Friday, June 19, 2015

Friends:

The horrific shooting in Charleston, South Carolina, on Wednesday night, leaves us heartbroken. This was a terrible act of racism and hate that took the lives of 9 innocent African-Americans. Our prayers are with the families of the victims, the church community, and also with all those who are the targets of hatred and prejudice.

It is striking that these racially-motivated murders could occur in a house of worship, a house of God, in an effort to deny the basic religious tenets of both Judiasm and Christianity: that all people are created in the image of God. As we grieve and ponder the meaning of this terrible event in our country, we affirm this very message of our tradition, that all human beings are equally reflections of the Divine.

I think it would be a mistake to pin sole responsibility for the Charleston shootings on one "deranged" individual.
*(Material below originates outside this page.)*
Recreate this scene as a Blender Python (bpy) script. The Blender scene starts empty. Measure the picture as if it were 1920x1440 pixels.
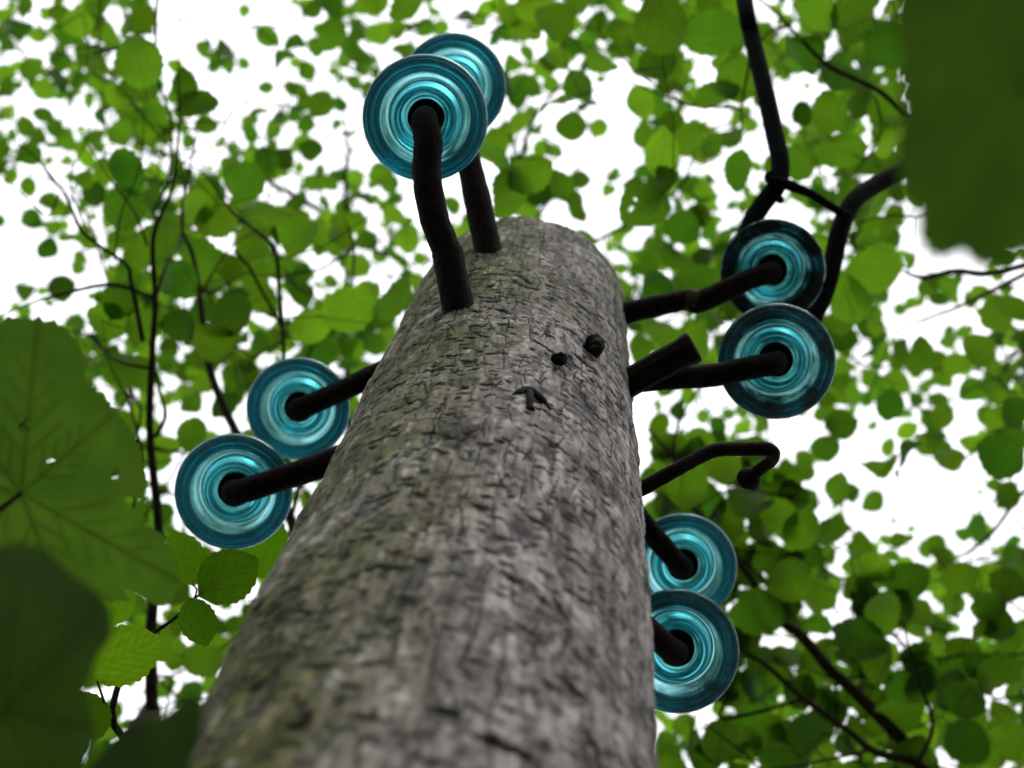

While he is clearly responsible for his actions, we must confront the pervasive hatred and racism that continues to exist in many places in our society today. Our attention must be drawn to other recent violent acts in America that reveal the depth of prejudice and intolerance in our country, and we must be moved to act and to speak the truth about how racism, both explicit and implicit, continues to persist.

This Shabbat, we mourn. May our mourning also be a call to deeper reflection and to meaningful action to bring healing to our country at the root of its problems.